Although the chief motivating force behind her actions on the island has been her desire to kill the wild yellow-eyed Aleut dog who leads the pack, she only wounds him, refusing to let fly the fatal arrow…. Her decision not to kill Rontu marks the second major phase of her development. She had earlier learned self-reliance, now she comes to understand that she cannot take another life in the name of vengeance. Moreover, the fact that the dog had belonged to the hated Aleut prepares us for her friendship with the girl. Her decision has been a wise one, for in befriending Rontu, her enforced loneliness has ended, and she has made the first step toward establishing an animal society to replace the human one of which she had been deprived. (pp. 444-45)
The second major phase of Karana's development ends with her friendship to Tutok….
Two of Karana's activities before the arrival of the Aleuts indicate the fact that she still remains a very social being and help to explain why she becomes so close a friend to Tutok. In taming the two birds, Tainor and Larai, she is adding to her non-human family, and in making a yucca skirt and gathering cormorant feathers for a cape, she exhibits the love of fashion she had shown while living with her tribe.

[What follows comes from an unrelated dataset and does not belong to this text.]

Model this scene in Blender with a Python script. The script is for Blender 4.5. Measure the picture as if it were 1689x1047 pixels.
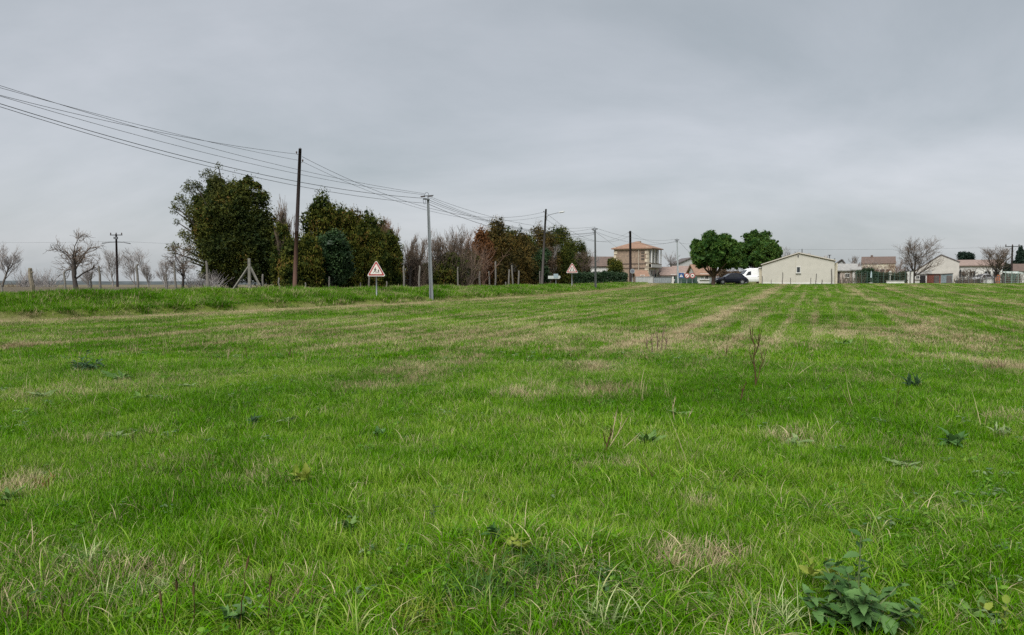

When the Aleuts arrive, Karana hides, noting that "It was the girl I was afraid of."… But when she first sees her, Karana does not shoot…. Just as her mercy to Rontu indicated her forgiveness of the animal who had destroyed her brother, so her actions toward Tutok indicate a larger response, forgiveness of the representative of a group which had been her enemy. At the moment she puts her spear down, Rontu runs eagerly to the Aleut girl, apparently recognizing her. The point is clear: Rontu had been Tutok's dog, and she is the unidentified girl of the earlier Aleut visit. O'Dell has thus used the friendship between Karana and the dog as the preparation for the human friendship between the two girls. (p. 445)
[Karana's] sense of love and confidence in her new friend is so great that she can accept gifts and she can give a secret name knowing that Tutok will not betray her.
With the achievement of this relationship, a life alone can no longer be fulfilling for Karana…. Thus the final seven chapters of the book prepare us for her departure. (pp. 445-46)
The tidal wave and earthquake made evident the danger of future habitation of the island…. Immediately she sets about building a new canoe and eagerly prepares to depart when she sees a ship arriving. Although it departs before she can get ready, she spends the next two years in a state of preparedness, often thinking of the voice of her would-be rescuer calling her. When at last the ship returns, she places on her face the marking of the unmarried girl, as she had done eighteen years earlier, and, in so doing, prepares for reunion with society…. Boarding the ship, she has rejoined humanity, completing the process which had been interrupted eighteen years before.
We see, then, how O'Dell invests the lonely, often monotonous life of a young girl with significance. He presents details with graphic realism, arranges a series of symbolic events, and, from within the mind of his principal character, tells of the courage and love she uses to survive an inner loneliness which is greater than the outer dreariness of her life and of the maturing process in which hatred and fear have been replaced by love and sociality. (p. 446)
Jon C. Stott, "Narrative Technique and Meaning in 'Island of the Blue Dolphins'," in Elementary English, Vol. 52, No. 4, April, 1975, pp. 442-46.